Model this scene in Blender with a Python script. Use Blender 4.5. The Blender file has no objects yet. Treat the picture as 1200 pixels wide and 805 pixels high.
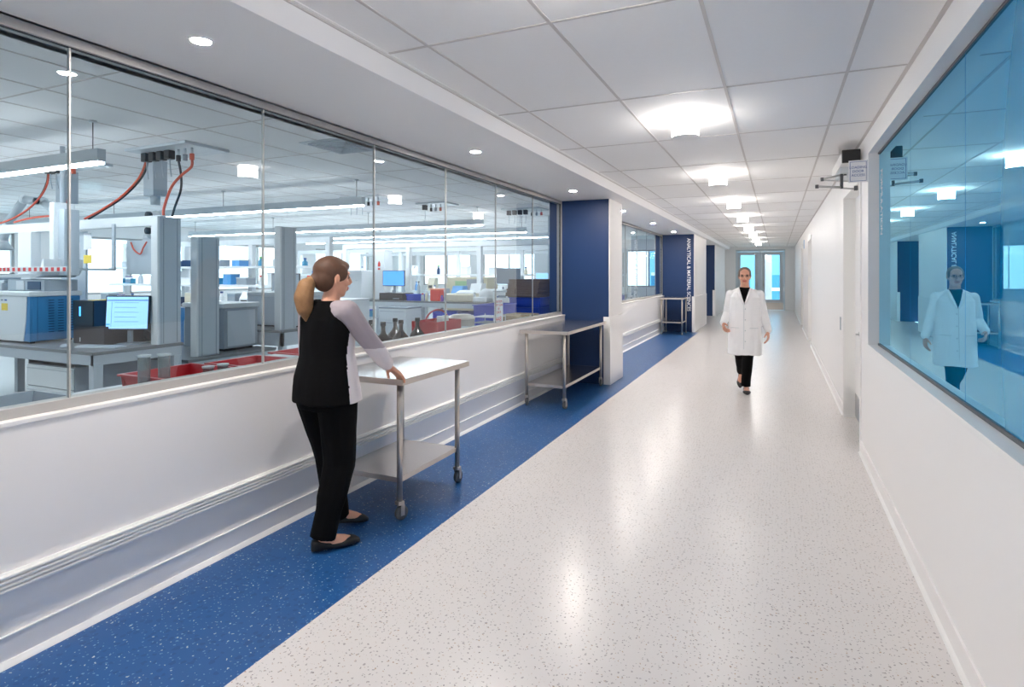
import bpy, bmesh, math, random
from mathutils import Vector, Matrix, Euler
random.seed(7)
PI = math.pi
scene = bpy.context.scene
COL = scene.collection
R = math.radians

# ------------------------------------------------------------------ camera
F, VX, VY, H = 682.0, 911.0, 320.5, 1.46
YAW = math.atan((VX - 600) / F)
cam_d = bpy.data.cameras.new('camera'); cam = bpy.data.objects.new('camera', cam_d); COL.objects.link(cam)
cam_d.sensor_fit = 'HORIZONTAL'; cam_d.sensor_width = 36
cam_d.lens = F * 36 / 1200
cam_d.shift_y = -(402.5 - VY) / 1200
cam_d.clip_start = 0.05; cam_d.clip_end = 300
cam.location = (0, 0, H); cam.rotation_euler = (PI / 2, 0, YAW)
scene.camera = cam
S_, C_ = math.sin(YAW), math.cos(YAW)

# ------------------------------------------------------------------ materials
def lin(c):
    def f(x):
        x /= 255.0
        return x / 12.92 if x <= 0.04045 else ((x + 0.055) / 1.055) ** 2.4
    return (f(c[0]), f(c[1]), f(c[2]), 1)
MATS = {}
def mat(name, rgb, rough=0.5, metal=0.0, spec=0.5, noise=0.0, nscale=20, trans=0.0, sheen=0):
    if name in MATS: return MATS[name]
    m = bpy.data.materials.new(name); m.use_nodes = True
    nt = m.node_tree; b = nt.nodes['Principled BSDF']
    b.inputs['Base Color'].default_value = lin(rgb)
    b.inputs['Roughness'].default_value = rough
    b.inputs['Metallic'].default_value = metal
    b.inputs['Specular IOR Level'].default_value = spec
    if trans: b.inputs['Transmission Weight'].default_value = trans
    if sheen: b.inputs['Sheen Weight'].default_value = sheen
    if noise:
        tc = nt.nodes.new('ShaderNodeTexCoord'); n = nt.nodes.new('ShaderNodeTexNoise')
        n.inputs['Scale'].default_value = nscale; n.inputs['Detail'].default_value = 4
        mr = nt.nodes.new('ShaderNodeMapRange'); mr.inputs[3].default_value = 1 - noise; mr.inputs[4].default_value = 1 + noise
        mx = nt.nodes.new('ShaderNodeVectorMath'); mx.operation = 'SCALE'
        mx.inputs[0].default_value = lin(rgb)[:3]
        nt.links.new(tc.outputs['Object'], n.inputs['Vector']); nt.links.new(n.outputs[0], mr.inputs[0])
        nt.links.new(mr.outputs[0], mx.inputs['Scale']); nt.links.new(mx.outputs[0], b.inputs['Base Color'])
    MATS[name] = m
    return m
def emis(name, rgb, strength):
    if name in MATS: return MATS[name]
    m = bpy.data.materials.new(name); m.use_nodes = True
    b = m.node_tree.nodes['Principled BSDF']
    b.inputs['Base Color'].default_value = lin(rgb)
    b.inputs['Emission Color'].default_value = lin(rgb); b.inputs['Emission Strength'].default_value = strength
    MATS[name] = m
    return m
def pane_mat(name, tint, boost=1.6, base=None):
    """clear pane: what it lets through is tinted, its front faces mirror by Fresnel"""
    m = bpy.data.materials.new(name); m.use_nodes = True
    nt = m.node_tree; nt.nodes.clear(); N = nt.nodes.new
    out = N('ShaderNodeOutputMaterial'); mix = N('ShaderNodeMixShader')
    fr = N('ShaderNodeFresnel'); fr.inputs['IOR'].default_value = 1.5
    geo = N('ShaderNodeNewGeometry'); inv = N('ShaderNodeMath'); inv.operation = 'SUBTRACT'; inv.inputs[0].default_value = 1
    mul = N('ShaderNodeMath'); mul.operation = 'MULTIPLY'; mul2 = N('ShaderNodeMath'); mul2.operation = 'MULTIPLY'; mul2.use_clamp = True
    mul2.inputs[1].default_value = boost
    gl = N('ShaderNodeBsdfGlossy'); gl.inputs['Roughness'].default_value = 0.0; gl.inputs['Color'].default_value = (.44, .83, 1, 1) if base else (.95, .97, 1, 1)
    if base:
        tr = N('ShaderNodeBsdfDiffuse'); tr.inputs['Color'].default_value = base
    else:
        tr = N('ShaderNodeBsdfTransparent'); tr.inputs['Color'].default_value = tint
    L = nt.links.new
    L(geo.outputs['Backfacing'], inv.inputs[1]); L(fr.outputs[0], mul.inputs[0]); L(inv.outputs[0], mul.inputs[1])
    L(mul.outputs[0], mul2.inputs[0]); L(mul2.outputs[0], mix.inputs[0]); L(tr.outputs[0], mix.inputs[1]); L(gl.outputs[0], mix.inputs[2])
    L(mix.outputs[0], out.inputs[0])
    MATS[name] = m
    return m
def speckle_mat(name, base, dots, scale=55, rough=0.3, spec=0.5, var=0.04):
    """vinyl floor with chips: dots = [(rgb, share, size)]"""
    m = bpy.data.materials.new(name); m.use_nodes = True
    nt = m.node_tree; N = nt.nodes.new; L = nt.links.new
    b = nt.nodes['Principled BSDF']; b.inputs['Roughness'].default_value = rough; b.inputs['Specular IOR Level'].default_value = spec
    tc = N('ShaderNodeTexCoord'); cur = None
    nz = N('ShaderNodeTexNoise'); nz.inputs['Scale'].default_value = 2.2; L(tc.outputs['Object'], nz.inputs['Vector'])
    mr = N('ShaderNodeMapRange'); mr.inputs[3].default_value = 1 - var; mr.inputs[4].default_value = 1 + var; L(nz.outputs[0], mr.inputs[0])
    sc = N('ShaderNodeVectorMath'); sc.operation = 'SCALE'; sc.inputs[0].default_value = lin(base)[:3]; L(mr.outputs[0], sc.inputs['Scale'])
    cur = sc.outputs[0]
    for k, (rgb, share, size, s) in enumerate(dots):
        mp = N('ShaderNodeMapping'); mp.inputs['Location'].default_value = (k * 3.3, k * 1.7, 0); L(tc.outputs['Object'], mp.inputs[0])
        wn = N('ShaderNodeTexNoise'); wn.inputs['Scale'].default_value = s * 2.2; wn.inputs['Detail'].default_value = 0; L(mp.outputs[0], wn.inputs['Vector'])
        wm = N('ShaderNodeVectorMath'); wm.operation = 'MULTIPLY_ADD'; wm.inputs[1].default_value = (.5 / s,) * 3
        L(wn.outputs['Color'], wm.inputs[0]); L(mp.outputs[0], wm.inputs[2])
        v = N('ShaderNodeTexVoronoi'); v.voronoi_dimensions = '2D'; v.inputs['Scale'].default_value = s; L(wm.outputs[0], v.inputs['Vector'])
        sep = N('ShaderNodeSeparateColor'); L(v.outputs['Color'], sep.inputs[0])
        a = N('ShaderNodeMath'); a.operation = 'LESS_THAN'; a.inputs[1].default_value = share; L(sep.outputs[0], a.inputs[0])
        rs = N('ShaderNodeMath'); rs.operation = 'MULTIPLY_ADD'; rs.inputs[1].default_value = size * .8; rs.inputs[2].default_value = size * .55; L(sep.outputs[1], rs.inputs[0])
        c = N('ShaderNodeMath'); c.operation = 'LESS_THAN'; L(v.outputs['Distance'], c.inputs[0]); L(rs.outputs[0], c.inputs[1])
        d = N('ShaderNodeMath'); d.operation = 'MULTIPLY'; L(a.outputs[0], d.inputs[0]); L(c.outputs[0], d.inputs[1])
        mx = N('ShaderNodeMix'); mx.data_type = 'RGBA'; L(d.outputs[0], mx.inputs[0]); L(cur, mx.inputs[6]); mx.inputs[7].default_value = lin(rgb)
        cur = mx.outputs[2]
    L(cur, b.inputs['Base Color'])
    MATS[name] = m
    return m

M_wall = mat('white_wall_paint', (245, 243, 242), .45, spec=.4)
M_trim = mat('white_trim', (243, 242, 240), .4)
M_blue = mat('navy_wall_paint', (12, 50, 98), .45)
M_tile = mat('ceiling_tile', (247, 246, 245), .8, noise=.015, nscale=60)
M_grid = mat('ceiling_grid', (206, 201, 198), .5)
M_alu = mat('brushed_aluminium', (196, 196, 196), .32, 1, noise=.03, nscale=8)
M_alu_dull = mat('anodised_channel', (178, 176, 174), .5, .1)
M_dark = mat('dark_gasket', (38, 40, 42), .5)
M_steel = mat('stainless_steel', (206, 198, 190), .42, 1, noise=.03, nscale=6)
M_steelb = mat('brushed_stainless_top', (206, 204, 203), .24, 1, noise=.02, nscale=30)
M_black = mat('black_plastic', (28, 28, 30), .4)
M_rubber = mat('grey_rubber', (92, 94, 98), .6)
M_white = mat('white_enamel', (228, 232, 234), .35)
M_grey = mat('grey_enamel', (186, 196, 205), .35)
M_lgrey = mat('light_grey_enamel', (196, 204, 209), .35)
M_ggrey = mat('slate_grey_enamel', (146, 157, 168), .4)
M_top = mat('dark_grey_benchtop', (118, 122, 126), .3)
M_lfloor = mat('lab_floor_vinyl', (172, 176, 178), .35)
M_iblue = mat('instrument_blue', (62, 132, 186), .35)
M_lblue = mat('light_blue_plastic', (86, 160, 222), .35)
M_navy = mat('navy_metal', (28, 62, 104), .35)
M_brown = mat('dark_brown_plastic', (58, 52, 54), .5)
M_bin = mat('royal_blue_plastic', (14, 66, 196), .35)
M_card = mat('brown_cardboard', (112, 92, 80), .8, noise=.12, nscale=14)
M_card2 = mat('tan_cardboard', (188, 166, 136), .8, noise=.06, nscale=14)
M_red = mat('red_plastic', (178, 28, 40), .35)
M_hose = mat('orange_red_hose', (222, 92, 60), .45)
M_hoseb = mat('black_hose', (40, 44, 48), .45)
M_bottle = mat('brown_glass', (40, 26, 14), .08, spec=.8)
M_green = mat('green_plastic', (110, 200, 80), .5)
M_yel = mat('yellow_label', (236, 206, 70), .5)
M_beige = mat('beige_plastic', (214, 206, 184), .5)
M_purple = mat('purple_plastic', (130, 70, 160), .5)
M_redp = mat('red_print', (226, 60, 50), .5)
M_bluep = mat('blue_print', (60, 96, 160), .5)
M_paper = mat('white_paper', (240, 240, 242), .6)
M_cyan = mat('teal_plastic', (60, 150, 190), .4)
M_skin = mat('skin', (226, 168, 140), .5, noise=.03, nscale=30)
M_hair = mat('light_brown_hair', (88, 60, 44), .6, noise=.22, nscale=60)
M_pony = mat('blonde_brown_hair', (150, 112, 76), .6, noise=.2, nscale=60)
M_ghair = mat('short_grey_brown_hair', (110, 98, 88), .6, noise=.15, nscale=60)
M_bcloth = mat('black_cloth', (9, 9, 11), .95, spec=.15)
M_gcloth = mat('grey_pink_cloth', (196, 186, 190), .85)
M_wcloth = mat('white_coat_cloth', (242, 242, 244), .85, noise=.015, nscale=9)
M_shoe = mat('black_shoe', (26, 25, 26), .5, noise=.3, nscale=400)
M_drum = emis('drum_diffuser', (255, 249, 243), 17)
M_drumb = emis('drum_lens', (255, 249, 243), 190)
M_down = emis('downlight_lens', (255, 246, 238), 720)
M_pend = emis('pendant_diffuser', (250, 252, 255), 18)
M_screen = emis('lit_screen_blue', (150, 196, 250), .5)
M_screen2 = emis('lit_screen_azure', (70, 150, 245), .55)
M_led = emis('blue_indicator', (80, 170, 255), 1.0)
M_glass = pane_mat('clear_partition_glass', (.90, .95, .97, 1), 1.4)
M_win = pane_mat('outer_window_glass', (.9, .96, .98, 1), 1.2)
M_bglass = pane_mat('blue_film_glass', (1, 1, 1, 1), 2.0, base=(0.0, .22, .50, 1))
M_floorw = speckle_mat('white_speckled_vinyl', (225, 221, 219), [((176, 172, 171), .55, .15, 45), ((118, 114, 114), .2, .11, 62), ((186, 164, 146), .22, .12, 52)], rough=.27, spec=.45, var=.012)
M_floorb = speckle_mat('blue_speckled_vinyl', (38, 92, 152), [((120, 156, 190), .42, .15, 52), ((204, 206, 200), .2, .13, 44), ((34, 82, 140), .4, .3, 30)], rough=.3, spec=.45, var=.05)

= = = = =

Identify the lines of the data that contain the word "objects". Copy each of them.

### WRITTEN REPLY
Model this scene in Blender with a Python script. Use Blender 4.5. The Blender file has no objects yet. Treat the picture as 1200 pixels wide and 805 pixels high.
cam_d = bpy.data.cameras.new('camera'); cam = bpy.data.objects.new('camera', cam_d); COL.objects.link(cam)